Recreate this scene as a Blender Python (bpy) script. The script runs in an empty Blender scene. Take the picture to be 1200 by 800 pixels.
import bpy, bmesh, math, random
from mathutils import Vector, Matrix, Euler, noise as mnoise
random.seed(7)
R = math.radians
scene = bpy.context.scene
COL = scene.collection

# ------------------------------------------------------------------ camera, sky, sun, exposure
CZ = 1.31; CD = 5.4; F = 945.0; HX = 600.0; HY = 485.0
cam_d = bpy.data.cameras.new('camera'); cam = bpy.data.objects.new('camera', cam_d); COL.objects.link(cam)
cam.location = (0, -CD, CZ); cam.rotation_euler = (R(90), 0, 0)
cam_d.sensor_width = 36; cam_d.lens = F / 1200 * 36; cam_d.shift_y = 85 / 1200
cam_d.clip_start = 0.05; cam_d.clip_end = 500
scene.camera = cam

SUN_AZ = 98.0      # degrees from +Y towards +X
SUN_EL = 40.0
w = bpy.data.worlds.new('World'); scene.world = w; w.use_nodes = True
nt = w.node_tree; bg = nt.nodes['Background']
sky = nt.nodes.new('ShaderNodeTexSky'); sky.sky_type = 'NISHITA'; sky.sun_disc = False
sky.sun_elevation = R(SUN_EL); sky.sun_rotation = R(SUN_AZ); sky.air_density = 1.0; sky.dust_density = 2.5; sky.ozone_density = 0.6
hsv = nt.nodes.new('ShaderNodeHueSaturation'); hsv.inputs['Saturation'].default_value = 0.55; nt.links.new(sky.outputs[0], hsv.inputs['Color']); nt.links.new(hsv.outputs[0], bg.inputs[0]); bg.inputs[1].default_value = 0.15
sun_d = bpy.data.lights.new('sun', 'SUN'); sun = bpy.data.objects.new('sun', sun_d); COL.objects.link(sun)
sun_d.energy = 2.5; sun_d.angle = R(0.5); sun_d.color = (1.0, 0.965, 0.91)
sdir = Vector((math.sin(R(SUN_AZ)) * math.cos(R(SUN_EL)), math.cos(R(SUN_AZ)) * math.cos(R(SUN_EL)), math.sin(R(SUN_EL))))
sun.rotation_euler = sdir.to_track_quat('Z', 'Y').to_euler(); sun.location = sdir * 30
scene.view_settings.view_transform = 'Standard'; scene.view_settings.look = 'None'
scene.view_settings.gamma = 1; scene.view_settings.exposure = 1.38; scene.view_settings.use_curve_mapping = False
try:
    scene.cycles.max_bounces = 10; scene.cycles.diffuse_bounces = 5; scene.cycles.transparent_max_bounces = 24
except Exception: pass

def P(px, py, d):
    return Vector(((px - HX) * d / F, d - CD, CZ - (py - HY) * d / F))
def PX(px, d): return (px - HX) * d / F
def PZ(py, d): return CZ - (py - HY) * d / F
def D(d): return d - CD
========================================
**WHAT IS REQUIRED**.
Print the material above verbatim, first line through the line containing "scene.camera = cam", both included.

**CORRECT OUTPUT**.
Recreate this scene as a Blender Python (bpy) script. The script runs in an empty Blender scene. Take the picture to be 1200 by 800 pixels.
import bpy, bmesh, math, random
from mathutils import Vector, Matrix, Euler, noise as mnoise
random.seed(7)
R = math.radians
scene = bpy.context.scene
COL = scene.collection

# ------------------------------------------------------------------ camera, sky, sun, exposure
CZ = 1.31; CD = 5.4; F = 945.0; HX = 600.0; HY = 485.0
cam_d = bpy.data.cameras.new('camera'); cam = bpy.data.objects.new('camera', cam_d); COL.objects.link(cam)
cam.location = (0, -CD, CZ); cam.rotation_euler = (R(90), 0, 0)
cam_d.sensor_width = 36; cam_d.lens = F / 1200 * 36; cam_d.shift_y = 85 / 1200
cam_d.clip_start = 0.05; cam_d.clip_end = 500
scene.camera = cam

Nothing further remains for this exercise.